Ve “Allah ve melekleri o Nebi’ye salat ve selam ederler, ey iman edenler siz de Ona tam bir teslimiyetle salat edin ve selam edin” ayetinde Allahu Teala razı olduğu ve uyguladığı bir fiili meleklerinin de yaptığını belirterek iman edenlere Kendisi ve melekleriyle beraber yaptığı fiili emredip tam bir teslimiyetle bunu yerine getirmelerini istiyor.
Ayrıca “…bilesiniz ki onun dostu ve yardımcısı Allah, Cebrail ve müminlerin iyileridir, ardından melekler de (ona) yardımcıdır.” ayetinde müminlerin iyilerinin Allahu Teala ve Cebrail aleyhisselam ile birlikte zikredilmesi ve daha sonra diğer meleklerin söylenmesi de müminlerin Allah ve melekleriyle beraber olması için, Allah neden razı ise, melekleri neyi yapıyorsa, onların da bunu yapmaları gerektiğini ve o safta yer alması gerektiği kanaatini oluşturuyor.

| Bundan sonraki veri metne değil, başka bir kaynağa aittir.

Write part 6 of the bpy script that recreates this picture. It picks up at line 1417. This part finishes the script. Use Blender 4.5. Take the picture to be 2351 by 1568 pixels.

Bu ayetler beraber okunduğunda ey iman edenler Allah’ın ikramda bulunduğu ve meleklerinin dua ettiği gibi siz de dua edin o kardeşlerinize… Allah’tan ve meleklerinden ayrılmayın diyor bir anlamda! Nasıl ki o Nebiye (aleyhisselatu wesselama) salat ederken sizi de teşvik etti, size de emretti işte burda da Arştaki melekler dua ediyor o Nebi aleyhisselatu wesselamın izinde giden o tövbe edenlere, siz de geri kalmayın dua etmekten.. hani dedi ya Onun yardımcısı Allah, Cebrail ve müminlerin iyileri ve daha sonra meleklerdir.. işte gel bu safta ol.. o iyiler gibi yap… Onun yolunda giden, Onun izini takip eden mümin kardeşlerin için sen de dua et..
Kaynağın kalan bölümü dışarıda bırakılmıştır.